AIB said yesterday that no decision has yet been made on the future of its life assurance arm, Ark Life, although the bank is considering a number of options for the business.
Among the approaches believed to be under consideration is a link-up with Hibernian, which would see Ark Life sold to the Aviva-owned group while remaining a tied agent of AIB.
Hibernian is currently the third largest player in the Irish life insurance market, just ahead of Ark Life and behind the two main players, Irish Life & Permanent and Bank of Ireland.
Analysts said yesterday that a tie-up between the two would make sense, allowing AIB to sell Hibernian's life and pensions products through its branches, filling a product gap, in the pensions area in particular.

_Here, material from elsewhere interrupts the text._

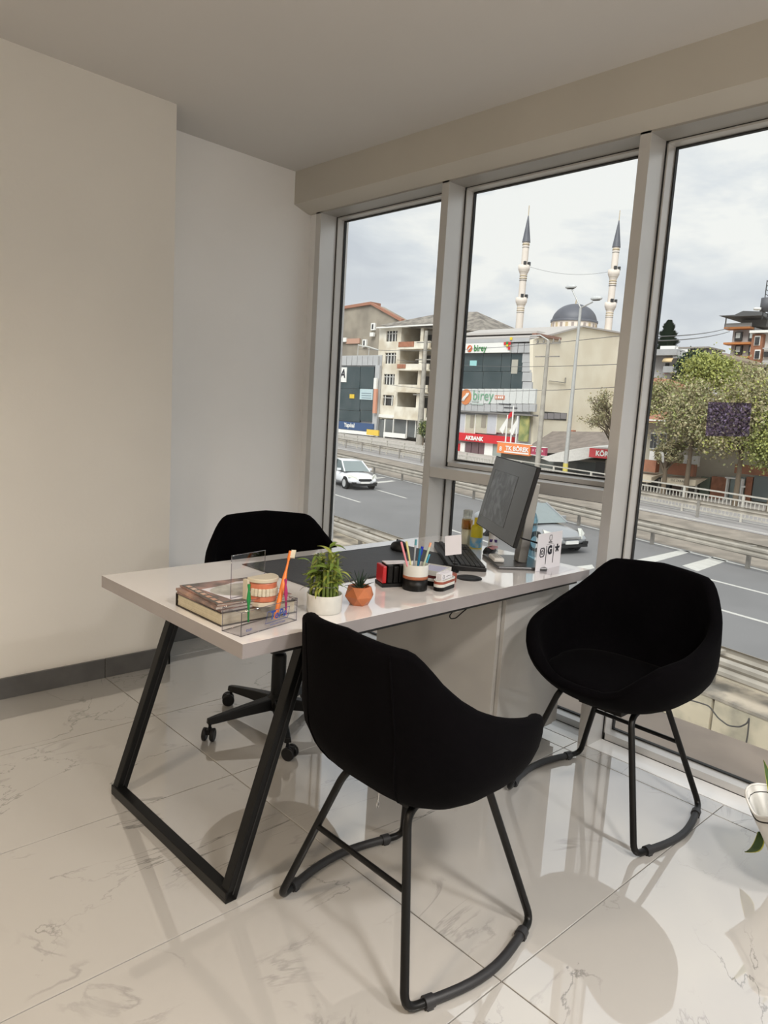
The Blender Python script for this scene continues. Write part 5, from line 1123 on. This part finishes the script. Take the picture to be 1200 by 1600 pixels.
# orange trimmed flats
f = Fac('x', 120.); P = f.p
b = bldg('apartment_building', (120, P(1160, 600).y, GZ), 'modern grey apartment block with orange floor bands and overhanging roof')
gr = mat('grey_render', (.46, .45, .44), .8, var=.08, vscale=.4); ob = mat('orange_trim', (.52, .20, .06), .6, var=.08)
fy0, fy1 = P(1136, 550).y, P(1176, 550).y
MB().box((120.3, P(1139, 560).y, GZ), (136, P(1172, 560).y, P(1150, 512).z)).build('walls', gr, b, world=True)
for y, xx in ((512, 1136), (536, 1135), (557.5, 1136), (579, 1138)): f.part('orange_band', ob, b, (xx, y), (1177, y + 3), 1.2, 2)
for y in (518.5, 540, 561.5):
    for x0 in (1148.5, 1170): w = f.part('window', wdark, b, (x0, y), (x0 + 11, y + 14), .1, .5); f.part('pane', C('bpane', (.55, .60, .58), .3), w, (x0 + 2, y + 1.5), (x0 + 8.5, y + 10), .15, .1)
f.part('roof_terrace', C('rt', (.40, .38, .36), .6), b, (1136, 506), (1177, 512), 1.0, .4); f.part('penthouse', C('pent', (.20, .19, .18), .7), b, (1150, 497), (1190, 508), -2, 8)
f.part('terrace_post', post, b, (1137, 497), (1137.8, 512), 1, .3)
e0, e1, e2, e3 = P(1133, 496.5), P(1158, 495), P(1171, 489), P(1200, 490)
MB().prism([(117.5, p.y, p.z) for p in (e0, e1, e2, e3, P(1200, 496), P(1160, 497.5))], (18, 0, 0)).build('overhanging_roof', C('droof', (.10, .10, .10), .7), b, world=True)
f = Fac('x', 112.); P = f.p
b = bldg('apartment_building', (112, P(1190, 600).y, GZ), 'white apartment block with brown stair tower, cut by the photo edge')
MB().box((112.3, P(1184, 560).y, GZ), (126, P(1225, 560).y, P(1190, 517).z)).build('walls', wwhite, b, world=True)
f.part('brown_tower', mat('brown_clad', (.30, .13, .07), .7, var=.1), b, (1174, 523), (1191.5, 586), .6, 3); f.part('white_balcony', wwhite, b, (1176, 517), (1225, 521), 1.2, 2); f.part('dark_base', C('db', (.12, .13, .12), .7), b, (1168, 586), (1225, 590), 1.0, 2)
for y in (525.5, 547, 568): w = f.part('window', wwhite, b, (1181.5, y), (1190.5, y + 15), .7, .3); f.part('pane', wdark, w, (1182.6, y + 2), (1189.5, y + 14), .8, .1)
for y in (543.5, 565): f.part('grey_band', gr, b, (1191.5, y), (1225, y + 2), .3, .3)
for y in (550, 572): f.part('window', wdark, b, (1194, y), (1215, y + 8), .2, .3)
f.part('ground_wall', C('gwall', (.42, .42, .38), .8), b, (1150, 590), (1225, 640), .4, 2)
tw = empty('radio_mast', (112, P(1198, 480).y, P(1198, 500).z), 0, 'dark lattice radio mast with antenna drum above the flats', 'antenna mast')
m = MB(); q0 = P(1199, 500); 
for s_ in (-.35, .35): m.tube([(111, q0.y + s_, q0.z), (111, q0.y + s_, P(1199, 440).z)], .07, 6)
zz_ = q0.z; zt_ = P(1199, 440).z; k = 0
while zz_ < zt_: m.tube([(111, q0.y - .35, zz_), (111, q0.y + .35, zz_ + .5)], .05, 5); zz_ += .6
m.build('lattice', wdark, tw, world=True); MB().lathe([(.2, 0), (.8, .1), (.8, 1.9), (.2, 2.0)], c=(111, q0.y, P(1199, 489).z), n=14).build('antenna_drum', C('drumd', (.10, .10, .11), .6), tw, world=True); MB().lathe([(.02, -.1), (.5, 0), (.5, .3), (.02, .3)], c=(110, q0.y + .8, P(1196, 487).z), n=14).build('dish', wwhite, tw, world=True)
f = Fac('x', 100.); P = f.p
b = bldg('house', (100, P(1110, 600).y, GZ), 'tan house with brown pitched roof beside the grey flats', 'house')
MB().box((101, P(1085, 560).y, GZ), (110, P(1142, 560).y, P(1110, 556).z)).build('walls', C('tanw', (.46, .40, .28), .85), b, world=True)
q = [P(1078, 552), P(1108, 546), P(1145, 560), P(1145, 563), P(1078, 560)]
MB().prism([(99.5, p.y, p.z) for p in q], (12, 0, 0)).build('brown_roof', C('brroof', (.26, .20, .16), .85), b, world=True); f.part('window', wdark, b, (1125, 568), (1133, 575), .0, .3)
# low row with terracotta roof and shops under the trees
f = Fac('x', 45.5); P = f.p
b = bldg('shop_row', (45.5, P(1090, 740).y, GZ), 'low shop row with terracotta roof, white fascia and striped awnings behind the trees', 'shop building')
terra = mat('terracotta_tiles', (.40, .17, .10), .85, col2=(.28, .13, .08), vscale=1.2)
yl_, yr_ = P(1001, 700).y, P(1260, 700).y
MB().box((45.8, yl_, GZ), (56, yr_, P(1010, 660).z)).build('walls', C('beigew', (.46, .42, .34), .85), b, world=True)
MB().add([(44.6, yl_ + .5, P(1010, 659).z), (44.6, yr_ - 2, P(1010, 659).z), (50.5, P(1200, 634).y - 6, P(1100, 634).z + .4), (50.5, P(1050, 634).y, P(1100, 634).z + .4), (57, yl_ + .5, P(1010, 659).z), (57, yr_ - 2, P(1010, 659).z)], [(0, 1, 2, 3), (3, 2, 5, 4), (0, 3, 4), (1, 5, 2), (0, 4, 5, 1)]).build('tiled_roof', terra, b, world=True)
f.part('roof_edge', wwhite, b, (1008, 657.5), (1100, 659.5), 1.2, .4)
for x0 in (1018, 1032, 1071, 1083, 1110, 1150): 
    w = f.part('window', wwhite, b, (x0 - .8, 676), (x0 + 10, 702), .1, .2); f.part('pane', wdark, w, (x0, 678), (x0 + 4.3, 700), .16, .1); f.part('pane', wdark, w, (x0 + 5.3, 678), (x0 + 9.4, 700), .16, .1)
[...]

But a number of question marks remain over any such deal. Davy analyst Scott Rankin noted that while it would solve AIB's product problems - which have stemmed in large part from the underperformance of its asset management business in recent years - it would not solve AIB's lack of distribution through the broker channel.
In addition, analysts questioned how Ark Life, whose business is inextricably tied into AIB's branch network, could be sold off in its entirety. Market sources also wondered what AIB plans to do with AIB Investment Managers, whose performance has tended to lag that of its peers.
"It's not a straightforward deal," Mr Rankin said.
Other alternatives open to AIB include setting up a greenfield operation, including a broker channel, something the bank has signalled its reluctance to do. Or it could link up with another player, although attempts by AIB to do a deal with Eagle Star, the fifth-largest player in the market, came to nothing.
Goodbody Stockbrokers noted that the financial implications of a sale of Ark Life, which accounted for just 2 per cent of group income last year, were likely to be limited.
Ark Life made €63 million after tax last year and had embedded value of €467 million at the end of 2004 out of a total group net asset value of €5.58 billion.
But any decision to sell the unit would be a key strategic move for the bank, according to Goodbody analyst Mr Eamonn Hughes.
It would indicate that the bank was happy with third party distribution in the life assurance area, rather than owning and managing all aspects of its life assurance offering, like its main rival Bank of Ireland.